Friday, 21 November 2014

How do you Prove a Decision is Bad?

McKinsey has a new report out evaluating the global harm from obesity, and the likely impact of counter-obesity policies.  They compare the costs of obesity - which they estimate at $2tn a year - with the costs of smoking, and war and violence, which they reckon similar.  To arrive at estimates like these with any semblance of certainty can only be misleading: they surely rest (as the report makes clear) on a web of inferences and assumptions that could probably be picked over to a considerable level of tedium.

But there is merit in examining McKinsey's premise, which is that obesity is clearly a net harm, thus implying a rationale for government intervention.  This is a superficially appealing premise, but it raises a number of difficult questions.  The traditional economic basis for government intervention is market failure.  This can occur for a number of reasons: if an industry is a natural monopoly, if information is expensive, if there are unmarketable external impacts (e.g. from pollution) and so on.  Government intervention against violence and war rests on a host of market failures including natural monopolies of defence suppliers but most particularly the lack of a 'market' in violence itself (the victims do not generally suffer voluntarily).  The case for intervention against smoking was (at least initially) driven by the negative externalities imposed by smokers on their co-habitees and neighbours.

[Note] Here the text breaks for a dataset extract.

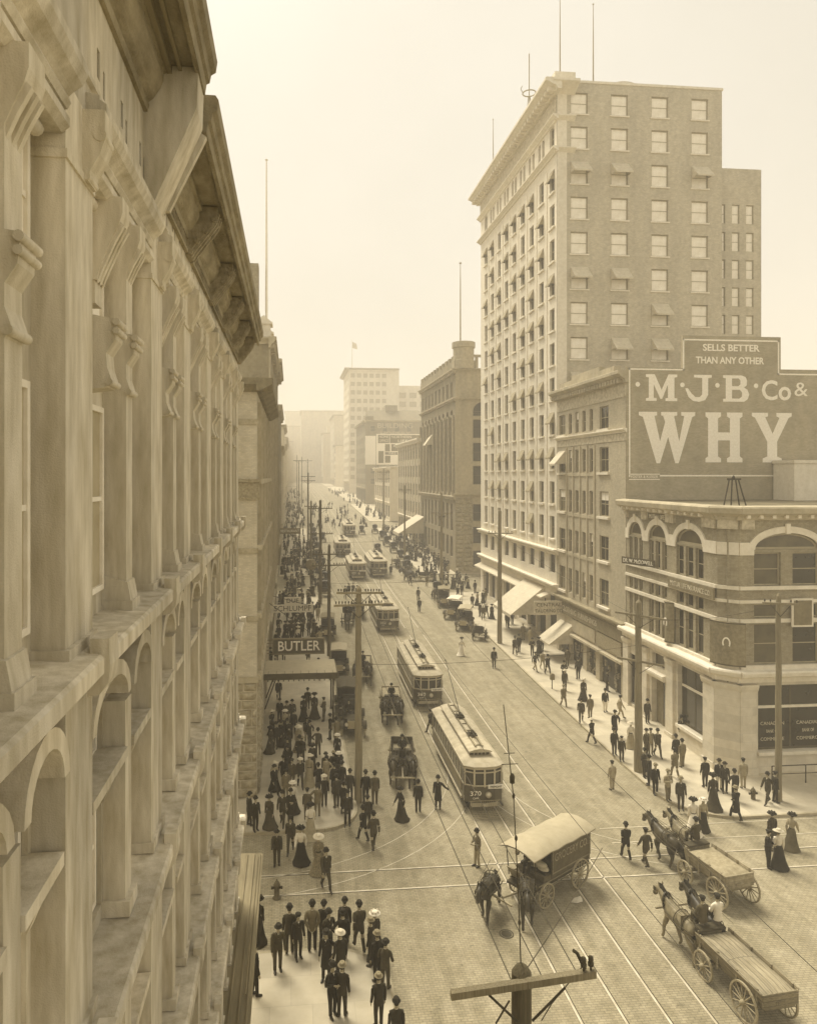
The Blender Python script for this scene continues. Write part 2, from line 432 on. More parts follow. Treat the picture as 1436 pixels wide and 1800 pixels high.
# ------------------------------------------------------------------ ground, roads, pavements
YB = [-120, -40, 0, 45, 52, 60, 70, 80, 90, 100, 108, 115, 126, 138, 152, 166, 183, 200, 250, 300, 400, 500, 700, 900, 1600]
def sheet(x0, x1, ys, dz):
    m = MB()
    for a, b in zip(ys, ys[1:]): m.poly([(x0, a, gz(a) + dz), (x1, a, gz(a) + dz), (x1, b, gz(b) + dz), (x0, b, gz(b) + dz)])
    return m
g = sheet(-300, 400, YB, -.004)
for i in range(len(YB) - 1): pass
tag(build(g, 'ground', mat('earth', .42, amp=.15, scale=.5, stain=.2, bump=.3)), kind='structure')
tag(build(sheet(-45, 95, YB, 0), 'road', 'setts'), kind='structure')
KH = .15
def cut(y0, y1): return [y0] + [y for y in YB if y0 < y < y1] + [y1]
def strip(m, x0, x1, y0, y1, h, lo=-.3):
    for a, b in zip(cut(y0, y1), cut(y0, y1)[1:]):
        za, zb = gz(a), gz(b)
        m.raw([(x0, a, za + lo), (x1, a, za + lo), (x1, b, zb + lo), (x0, b, zb + lo), (x0, a, za + h), (x1, a, za + h), (x1, b, zb + h), (x0, b, zb + h)],
              [(4, 5, 6, 7), (0, 1, 5, 4), (1, 2, 6, 5), (2, 3, 7, 6), (3, 0, 4, 7)])
def corner_poly(x, y, r, q):
    """arc points around a kerb corner; q = quadrant start angle"""
    return [(x + r * math.cos(R(q + a)), y + r * math.sin(R(q + a))) for a in range(0, 91, 10)]
LX, RX, FL, FR = 3.6, 21.7, -2.0, 27.3
def flat_pave(name, pts, kx):
    m = MB(); m.prism([(x, y, -.3) for x, y in pts], (0, 0, .3 + KH)); tag(build(m, name, 'walk'), kind='structure')
    k = MB(); n = len(pts)
    cx = sum(p[0] for p in pts) / n; cy = sum(p[1] for p in pts) / n
    for i in kx:
        (x0, y0), (x1, y1) = pts[i], pts[(i + 1) % n]
        dx, dy = x1 - x0, y1 - y0; l = math.hypot(dx, dy)
        if l < 1e-6: continue
        nx, ny = dy / l, -dx / l
        if (nx * ((x0 + x1) / 2 - cx) + ny * ((y0 + y1) / 2 - cy)) < 0: nx, ny = -nx, -ny
        k.prism([(x0, y0, -.2), (x1, y1, -.2), (x1 + nx * .14, y1 + ny * .14, -.2), (x0 + nx * .14, y0 + ny * .14, -.2)], (0, 0, .2 + KH + .004))
    tag(build(k, 'kerb', 'curb'), kind='structure')
# near-left pavement (bottom of the picture), its corner at the crossing
a = [(x, y) for x, y in corner_poly(LX - 2.2, 28.4 - 2.2, 2.2, 0)]
flat_pave('pavement', [(-2.3, -30), (LX, -30)] + a + [(-2.3, 28.4)], range(1, 12))
# far-left corner (before the hotel)
a = corner_poly(LX - 2.2, 38.2 + 2.2, 2.2, -90)
flat_pave('pavement', [(-30, 38.2)] + a + [(LX, 45), (-30, 45)], range(0, 11))
# right corner before the bank
a = corner_poly(RX + 3.2, 37.4 + 3.2, 3.2, 180)
flat_pave('pavement', [(70, 37.4), (70, 45), (RX, 45)] + a, range(2, 13))
def pave(x0, x1, y0, y1, kx):
    m = MB(); strip(m, x0, x1, y0, y1, KH); tag(build(m, 'pavement', 'walk'), kind='structure')
    k = MB(); s = .14 if kx > x0 + .1 else -.14
    strip(k, min(kx, kx + s), max(kx, kx + s), y0, y1, KH + .004); tag(build(k, 'kerb', 'curb'), kind='structure')
pave(-8, LX, 45, 101.5, LX); pave(RX, 70, 45, 101.5, RX)
pave(-8, LX, 116.5, 182, LX); pave(RX, 70, 116.5, 182, RX)
for y0, y1 in ((197, 262), (278, 350), (366, 440), (456, 540)):
    pave(-8, LX, y0, y1, LX); pave(RX, 40, y0, y1, RX)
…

It is harder to prove a market failure in the case of obesity.  The case for intervention seems to rest on the idea that people are making bad decisions about their diets, and need help to make better decisions through initiatives like smaller plates or restrictions on availability of junk food.  This is a very difficult thing to show.  It is demonstrably the case that people choose to eat food that leads to deleterious health effects.  But this behaviour is consistent with at least two hypotheses: first, that they are choosing rationally, and place a higher value on eating than health, and second, that they are choosing irrationally, and in fact place a higher value on health.  The observed behaviour simply does not allow us to sort between these two hypotheses.  

(Of course, obese people probably generally wish they were thin.  But then people who buy expensive handbags probably wish they could have the handbag and their hard-earned money.  Obesity is the cost of a certain kind of diet.   All activities have costs: their existence is not an argument for intervention.)

Is obesity like this stuck dog?

The problem of justifying government intervention with a claim of irrationality is germane to a wide range of policy questions.  But as there is no way to observe irrationality we should be particularly careful to examine arguments for intervention that rest on this claim alone.